For a "semantic" argument, we can prove it in this way.

Consider an interpretation $\mathcal I$ with domain (or universe) $U$.

From the assumption $\forall x ( P(x) \land Q(x) )$ we have that, for each object $a \in U$, the "predicate" $P(x) \land Q(x)$ holds for it; i.e. :

$P(a) \land Q(a)$ is true in the interpretation.

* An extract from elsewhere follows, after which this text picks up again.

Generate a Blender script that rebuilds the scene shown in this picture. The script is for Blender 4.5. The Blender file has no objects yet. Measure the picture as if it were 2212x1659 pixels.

Thus, both $P(a)$ and $Q(a)$ are true.

But $a$ is an objcet whatever in the domain; thus also $\forall xP(x)$ and $\forall xQ(x)$ are true in the interpretation, and finally :

$\forall xP(x) \land \forall xQ(x)$

is true in $\mathcal I$.

But $\mathcal I$ is an interpretation whatever; thus, the above argument shows that :

$\forall x ( P(x) \land Q(x) ) \vDash \forall xP(x) \land \forall xQ(x)$

i.e. the RHS formula is true in every interpretation in which the LHS formula is.

This is the definition of logical consequence.

By properties of logical consequence, it follows that :

$\vDash \forall x ( P(x) \land Q(x) ) \rightarrow (\forall xP(x) \land \forall xQ(x))$.